** Start Dataset section **

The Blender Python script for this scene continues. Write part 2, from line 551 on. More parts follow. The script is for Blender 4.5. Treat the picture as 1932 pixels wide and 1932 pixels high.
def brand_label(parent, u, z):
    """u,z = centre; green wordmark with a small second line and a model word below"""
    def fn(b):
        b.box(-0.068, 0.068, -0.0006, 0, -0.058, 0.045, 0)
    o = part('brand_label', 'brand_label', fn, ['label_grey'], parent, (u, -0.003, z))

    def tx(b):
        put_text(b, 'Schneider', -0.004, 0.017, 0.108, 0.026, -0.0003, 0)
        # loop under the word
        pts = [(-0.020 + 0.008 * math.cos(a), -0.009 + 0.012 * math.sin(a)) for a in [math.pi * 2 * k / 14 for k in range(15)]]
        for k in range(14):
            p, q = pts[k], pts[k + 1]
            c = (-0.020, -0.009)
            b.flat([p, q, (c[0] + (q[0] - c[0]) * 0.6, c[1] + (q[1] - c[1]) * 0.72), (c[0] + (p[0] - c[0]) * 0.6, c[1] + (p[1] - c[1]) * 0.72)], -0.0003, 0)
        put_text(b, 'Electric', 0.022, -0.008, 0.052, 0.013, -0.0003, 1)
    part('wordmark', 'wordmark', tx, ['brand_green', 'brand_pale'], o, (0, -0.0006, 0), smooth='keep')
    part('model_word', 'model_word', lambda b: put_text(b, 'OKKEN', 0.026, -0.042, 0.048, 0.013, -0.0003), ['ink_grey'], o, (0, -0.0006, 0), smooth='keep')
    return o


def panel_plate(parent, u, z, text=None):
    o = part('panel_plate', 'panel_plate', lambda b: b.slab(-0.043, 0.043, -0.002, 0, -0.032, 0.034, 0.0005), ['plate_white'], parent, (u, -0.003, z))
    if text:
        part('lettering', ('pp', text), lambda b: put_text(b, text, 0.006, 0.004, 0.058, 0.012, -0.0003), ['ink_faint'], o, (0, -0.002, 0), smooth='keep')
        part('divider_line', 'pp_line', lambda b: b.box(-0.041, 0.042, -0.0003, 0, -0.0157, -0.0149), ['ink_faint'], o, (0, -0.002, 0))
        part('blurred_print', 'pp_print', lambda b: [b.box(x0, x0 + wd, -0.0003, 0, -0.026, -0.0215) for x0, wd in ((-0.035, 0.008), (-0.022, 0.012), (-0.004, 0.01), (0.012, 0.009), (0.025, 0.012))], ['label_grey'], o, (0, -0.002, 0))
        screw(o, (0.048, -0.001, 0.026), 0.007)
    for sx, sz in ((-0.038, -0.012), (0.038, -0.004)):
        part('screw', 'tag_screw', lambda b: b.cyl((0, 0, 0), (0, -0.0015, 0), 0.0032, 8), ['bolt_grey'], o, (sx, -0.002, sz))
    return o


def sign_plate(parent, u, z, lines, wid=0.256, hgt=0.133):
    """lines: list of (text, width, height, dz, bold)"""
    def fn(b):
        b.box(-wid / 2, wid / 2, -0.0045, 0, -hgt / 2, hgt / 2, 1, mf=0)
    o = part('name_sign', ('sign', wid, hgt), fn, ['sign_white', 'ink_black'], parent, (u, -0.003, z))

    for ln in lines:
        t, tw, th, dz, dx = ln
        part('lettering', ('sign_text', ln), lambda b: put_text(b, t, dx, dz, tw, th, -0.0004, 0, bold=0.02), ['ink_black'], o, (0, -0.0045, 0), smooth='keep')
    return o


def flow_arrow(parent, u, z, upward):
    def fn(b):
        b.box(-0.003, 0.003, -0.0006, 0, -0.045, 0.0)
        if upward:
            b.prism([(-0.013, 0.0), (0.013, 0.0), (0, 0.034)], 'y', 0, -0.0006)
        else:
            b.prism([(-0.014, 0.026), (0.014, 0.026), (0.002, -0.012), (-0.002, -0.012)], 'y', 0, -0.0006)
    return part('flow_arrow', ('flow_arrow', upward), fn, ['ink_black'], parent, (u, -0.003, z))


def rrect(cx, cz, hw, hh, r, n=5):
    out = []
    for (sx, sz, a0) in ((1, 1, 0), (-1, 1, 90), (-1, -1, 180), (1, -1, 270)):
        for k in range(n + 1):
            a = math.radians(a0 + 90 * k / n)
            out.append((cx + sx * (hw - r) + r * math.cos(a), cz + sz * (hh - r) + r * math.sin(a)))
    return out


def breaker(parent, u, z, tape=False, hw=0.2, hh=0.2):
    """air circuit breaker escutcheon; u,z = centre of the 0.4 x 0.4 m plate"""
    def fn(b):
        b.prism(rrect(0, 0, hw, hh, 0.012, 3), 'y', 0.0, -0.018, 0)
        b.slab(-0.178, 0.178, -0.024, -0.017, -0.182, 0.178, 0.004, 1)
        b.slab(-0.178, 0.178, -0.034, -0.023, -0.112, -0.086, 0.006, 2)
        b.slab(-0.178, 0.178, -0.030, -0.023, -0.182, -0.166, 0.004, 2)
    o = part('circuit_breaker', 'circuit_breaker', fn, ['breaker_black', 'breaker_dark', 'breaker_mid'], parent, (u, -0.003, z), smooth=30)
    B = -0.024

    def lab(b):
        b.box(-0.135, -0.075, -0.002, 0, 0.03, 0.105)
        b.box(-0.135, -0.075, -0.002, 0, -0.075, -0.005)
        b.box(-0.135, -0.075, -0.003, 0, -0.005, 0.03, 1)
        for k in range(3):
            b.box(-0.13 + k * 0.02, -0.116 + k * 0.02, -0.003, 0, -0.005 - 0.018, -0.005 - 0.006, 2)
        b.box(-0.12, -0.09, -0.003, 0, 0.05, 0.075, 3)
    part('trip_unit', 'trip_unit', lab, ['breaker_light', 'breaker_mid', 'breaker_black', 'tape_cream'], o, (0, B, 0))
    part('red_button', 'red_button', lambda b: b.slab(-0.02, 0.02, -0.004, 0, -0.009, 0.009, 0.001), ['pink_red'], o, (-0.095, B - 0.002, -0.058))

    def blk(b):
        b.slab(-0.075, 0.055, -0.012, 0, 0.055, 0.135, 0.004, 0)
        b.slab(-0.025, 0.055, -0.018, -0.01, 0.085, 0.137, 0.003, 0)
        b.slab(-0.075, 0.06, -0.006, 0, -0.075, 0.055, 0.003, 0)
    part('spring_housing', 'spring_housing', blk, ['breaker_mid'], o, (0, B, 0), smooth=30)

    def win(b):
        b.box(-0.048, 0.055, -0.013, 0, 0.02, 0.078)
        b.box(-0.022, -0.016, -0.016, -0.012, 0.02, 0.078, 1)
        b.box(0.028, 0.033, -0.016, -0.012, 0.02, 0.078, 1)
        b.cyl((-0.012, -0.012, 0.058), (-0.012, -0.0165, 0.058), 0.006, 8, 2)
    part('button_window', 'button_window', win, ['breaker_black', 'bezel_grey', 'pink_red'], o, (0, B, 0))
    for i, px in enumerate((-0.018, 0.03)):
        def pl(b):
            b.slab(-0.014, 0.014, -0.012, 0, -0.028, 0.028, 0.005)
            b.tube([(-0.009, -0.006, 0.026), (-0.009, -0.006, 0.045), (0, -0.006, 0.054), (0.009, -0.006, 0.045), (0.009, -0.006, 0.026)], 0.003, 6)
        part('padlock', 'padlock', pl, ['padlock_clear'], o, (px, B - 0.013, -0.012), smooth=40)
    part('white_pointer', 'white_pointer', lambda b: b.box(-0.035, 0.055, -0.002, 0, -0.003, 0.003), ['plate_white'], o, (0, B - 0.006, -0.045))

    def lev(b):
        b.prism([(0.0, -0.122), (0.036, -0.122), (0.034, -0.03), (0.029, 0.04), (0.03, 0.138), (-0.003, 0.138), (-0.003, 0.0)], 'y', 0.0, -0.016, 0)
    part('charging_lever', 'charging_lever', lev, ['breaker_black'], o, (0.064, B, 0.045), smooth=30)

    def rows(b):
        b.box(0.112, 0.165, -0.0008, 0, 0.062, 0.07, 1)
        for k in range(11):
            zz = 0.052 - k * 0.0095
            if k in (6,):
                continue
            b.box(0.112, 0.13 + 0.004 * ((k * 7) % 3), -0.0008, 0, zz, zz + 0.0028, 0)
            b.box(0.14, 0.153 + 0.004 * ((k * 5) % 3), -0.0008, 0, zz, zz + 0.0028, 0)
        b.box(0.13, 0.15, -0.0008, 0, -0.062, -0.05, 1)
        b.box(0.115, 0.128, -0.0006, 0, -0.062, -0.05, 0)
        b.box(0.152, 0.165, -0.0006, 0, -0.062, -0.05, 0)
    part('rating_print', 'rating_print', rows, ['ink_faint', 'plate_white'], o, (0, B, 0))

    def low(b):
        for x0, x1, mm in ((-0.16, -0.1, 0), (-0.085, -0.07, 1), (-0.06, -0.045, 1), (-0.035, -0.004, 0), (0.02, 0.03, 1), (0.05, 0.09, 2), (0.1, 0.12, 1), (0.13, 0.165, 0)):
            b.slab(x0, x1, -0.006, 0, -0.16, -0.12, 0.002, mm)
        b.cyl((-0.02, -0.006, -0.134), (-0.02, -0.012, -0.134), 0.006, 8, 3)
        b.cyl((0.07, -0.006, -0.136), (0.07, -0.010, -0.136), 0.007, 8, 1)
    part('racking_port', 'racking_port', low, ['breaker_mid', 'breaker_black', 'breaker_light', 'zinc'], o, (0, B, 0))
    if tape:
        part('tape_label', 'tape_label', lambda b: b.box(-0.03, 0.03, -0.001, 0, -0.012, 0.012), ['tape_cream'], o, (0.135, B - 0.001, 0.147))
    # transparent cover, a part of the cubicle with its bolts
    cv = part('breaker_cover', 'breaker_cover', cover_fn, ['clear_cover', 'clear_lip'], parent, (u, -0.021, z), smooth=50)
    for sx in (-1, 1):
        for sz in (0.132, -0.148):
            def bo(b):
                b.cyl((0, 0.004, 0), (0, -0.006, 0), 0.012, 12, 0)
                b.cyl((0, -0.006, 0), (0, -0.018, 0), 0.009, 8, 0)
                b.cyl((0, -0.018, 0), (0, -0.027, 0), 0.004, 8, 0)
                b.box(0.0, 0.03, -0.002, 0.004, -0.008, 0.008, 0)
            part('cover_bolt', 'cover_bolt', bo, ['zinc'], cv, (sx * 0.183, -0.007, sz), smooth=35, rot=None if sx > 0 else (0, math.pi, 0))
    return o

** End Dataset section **

Given instruction
Include the first line, the line containing "['label_grey'], parent, (u, -0.003, z))", and every line between them, copied exactly from the material above; output no other line.

Expected answer
The Blender Python script for this scene continues. Write part 2, from line 551 on. More parts follow. The script is for Blender 4.5. Treat the picture as 1932 pixels wide and 1932 pixels high.
def brand_label(parent, u, z):
    """u,z = centre; green wordmark with a small second line and a model word below"""
    def fn(b):
        b.box(-0.068, 0.068, -0.0006, 0, -0.058, 0.045, 0)
    o = part('brand_label', 'brand_label', fn, ['label_grey'], parent, (u, -0.003, z))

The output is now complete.